→ Data

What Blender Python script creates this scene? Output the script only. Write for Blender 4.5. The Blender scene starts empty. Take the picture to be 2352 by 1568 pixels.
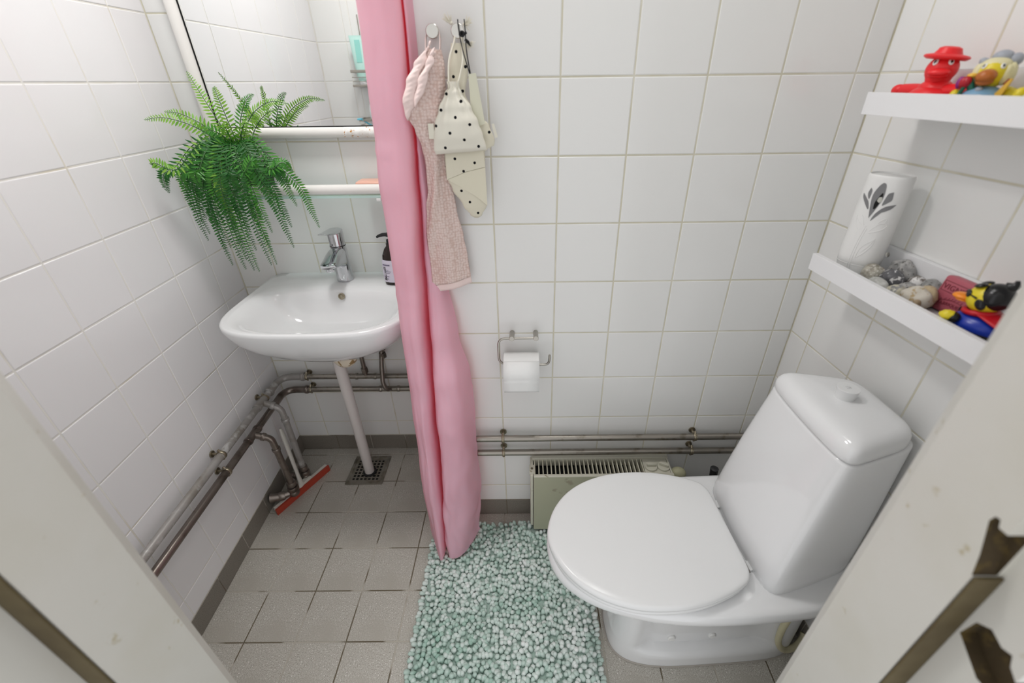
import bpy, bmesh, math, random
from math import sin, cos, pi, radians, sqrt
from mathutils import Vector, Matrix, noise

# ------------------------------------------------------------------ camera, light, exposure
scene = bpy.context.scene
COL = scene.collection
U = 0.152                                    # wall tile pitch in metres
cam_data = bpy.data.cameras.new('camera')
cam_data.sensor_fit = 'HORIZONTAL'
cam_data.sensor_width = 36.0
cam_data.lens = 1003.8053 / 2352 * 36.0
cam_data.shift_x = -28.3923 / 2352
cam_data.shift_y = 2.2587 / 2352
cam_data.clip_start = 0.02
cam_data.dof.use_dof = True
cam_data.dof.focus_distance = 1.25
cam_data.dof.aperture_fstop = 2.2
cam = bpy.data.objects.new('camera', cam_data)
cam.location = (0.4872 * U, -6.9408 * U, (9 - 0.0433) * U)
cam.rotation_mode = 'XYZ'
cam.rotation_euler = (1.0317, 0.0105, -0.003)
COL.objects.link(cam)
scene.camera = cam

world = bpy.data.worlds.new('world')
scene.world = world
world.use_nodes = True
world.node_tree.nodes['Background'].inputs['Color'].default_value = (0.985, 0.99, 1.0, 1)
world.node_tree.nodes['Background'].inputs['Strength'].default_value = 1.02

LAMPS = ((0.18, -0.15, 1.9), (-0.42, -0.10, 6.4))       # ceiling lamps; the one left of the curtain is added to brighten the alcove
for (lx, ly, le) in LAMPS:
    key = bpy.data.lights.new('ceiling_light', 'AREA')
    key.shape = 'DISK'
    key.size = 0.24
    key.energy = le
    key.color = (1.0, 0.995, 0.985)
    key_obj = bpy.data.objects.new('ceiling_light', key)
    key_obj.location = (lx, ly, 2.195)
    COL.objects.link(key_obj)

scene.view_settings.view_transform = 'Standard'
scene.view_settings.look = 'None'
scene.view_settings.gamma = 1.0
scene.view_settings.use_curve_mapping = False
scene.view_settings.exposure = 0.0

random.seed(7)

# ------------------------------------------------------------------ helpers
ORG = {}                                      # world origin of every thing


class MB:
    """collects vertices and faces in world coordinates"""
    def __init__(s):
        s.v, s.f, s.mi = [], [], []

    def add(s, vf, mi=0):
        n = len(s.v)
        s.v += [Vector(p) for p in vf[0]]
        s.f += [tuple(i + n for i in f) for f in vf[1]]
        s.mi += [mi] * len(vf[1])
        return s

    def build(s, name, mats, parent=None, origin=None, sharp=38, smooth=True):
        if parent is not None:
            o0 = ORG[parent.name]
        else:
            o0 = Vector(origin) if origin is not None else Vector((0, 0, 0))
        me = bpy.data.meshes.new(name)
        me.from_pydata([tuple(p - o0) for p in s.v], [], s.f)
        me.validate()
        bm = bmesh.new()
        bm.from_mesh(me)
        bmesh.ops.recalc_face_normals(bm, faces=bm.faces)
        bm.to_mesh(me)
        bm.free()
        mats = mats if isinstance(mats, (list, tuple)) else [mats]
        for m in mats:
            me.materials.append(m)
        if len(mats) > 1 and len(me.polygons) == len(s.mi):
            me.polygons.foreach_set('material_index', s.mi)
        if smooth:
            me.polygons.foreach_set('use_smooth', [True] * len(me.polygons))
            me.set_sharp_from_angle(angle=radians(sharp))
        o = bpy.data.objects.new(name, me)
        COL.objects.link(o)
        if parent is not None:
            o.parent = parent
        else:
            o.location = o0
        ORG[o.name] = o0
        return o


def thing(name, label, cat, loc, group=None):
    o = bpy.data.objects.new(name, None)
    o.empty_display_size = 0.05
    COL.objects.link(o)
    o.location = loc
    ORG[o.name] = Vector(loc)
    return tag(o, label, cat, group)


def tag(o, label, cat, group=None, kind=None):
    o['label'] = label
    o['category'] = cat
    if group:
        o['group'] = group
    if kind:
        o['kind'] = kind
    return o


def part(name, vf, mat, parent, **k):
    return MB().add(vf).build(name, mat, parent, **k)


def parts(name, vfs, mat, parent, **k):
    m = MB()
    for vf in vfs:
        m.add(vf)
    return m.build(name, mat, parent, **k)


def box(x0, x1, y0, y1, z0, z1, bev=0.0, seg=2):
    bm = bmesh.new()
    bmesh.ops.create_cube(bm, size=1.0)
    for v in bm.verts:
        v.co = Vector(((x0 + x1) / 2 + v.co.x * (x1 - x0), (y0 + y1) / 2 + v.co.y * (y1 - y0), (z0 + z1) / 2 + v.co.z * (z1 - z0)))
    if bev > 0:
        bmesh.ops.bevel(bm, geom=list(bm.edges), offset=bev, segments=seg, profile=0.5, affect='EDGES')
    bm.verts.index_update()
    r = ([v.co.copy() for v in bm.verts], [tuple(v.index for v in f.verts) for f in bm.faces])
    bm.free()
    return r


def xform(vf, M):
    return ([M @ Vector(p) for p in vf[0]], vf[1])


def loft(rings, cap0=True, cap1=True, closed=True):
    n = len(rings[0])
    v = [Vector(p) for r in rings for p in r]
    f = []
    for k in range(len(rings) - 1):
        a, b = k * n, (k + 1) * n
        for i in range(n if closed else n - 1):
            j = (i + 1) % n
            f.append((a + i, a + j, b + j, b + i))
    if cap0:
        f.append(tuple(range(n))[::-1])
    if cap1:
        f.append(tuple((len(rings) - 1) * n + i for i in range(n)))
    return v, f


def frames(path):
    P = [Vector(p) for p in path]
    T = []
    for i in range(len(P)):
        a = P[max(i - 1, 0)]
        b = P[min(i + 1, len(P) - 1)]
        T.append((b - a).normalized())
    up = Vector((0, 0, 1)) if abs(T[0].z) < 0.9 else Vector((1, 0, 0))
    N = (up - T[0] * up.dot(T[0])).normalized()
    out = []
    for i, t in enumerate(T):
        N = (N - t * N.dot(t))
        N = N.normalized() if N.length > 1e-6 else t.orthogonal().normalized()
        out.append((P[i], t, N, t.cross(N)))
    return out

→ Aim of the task
Starting with the first line of the data above and ending with the line containing "from mathutils import Vector, Matrix, noise", please restate every line exactly, leaving images out.

→ Result of the exercise
What Blender Python script creates this scene? Output the script only. Write for Blender 4.5. The Blender scene starts empty. Take the picture to be 2352 by 1568 pixels.
import bpy, bmesh, math, random
from math import sin, cos, pi, radians, sqrt
from mathutils import Vector, Matrix, noise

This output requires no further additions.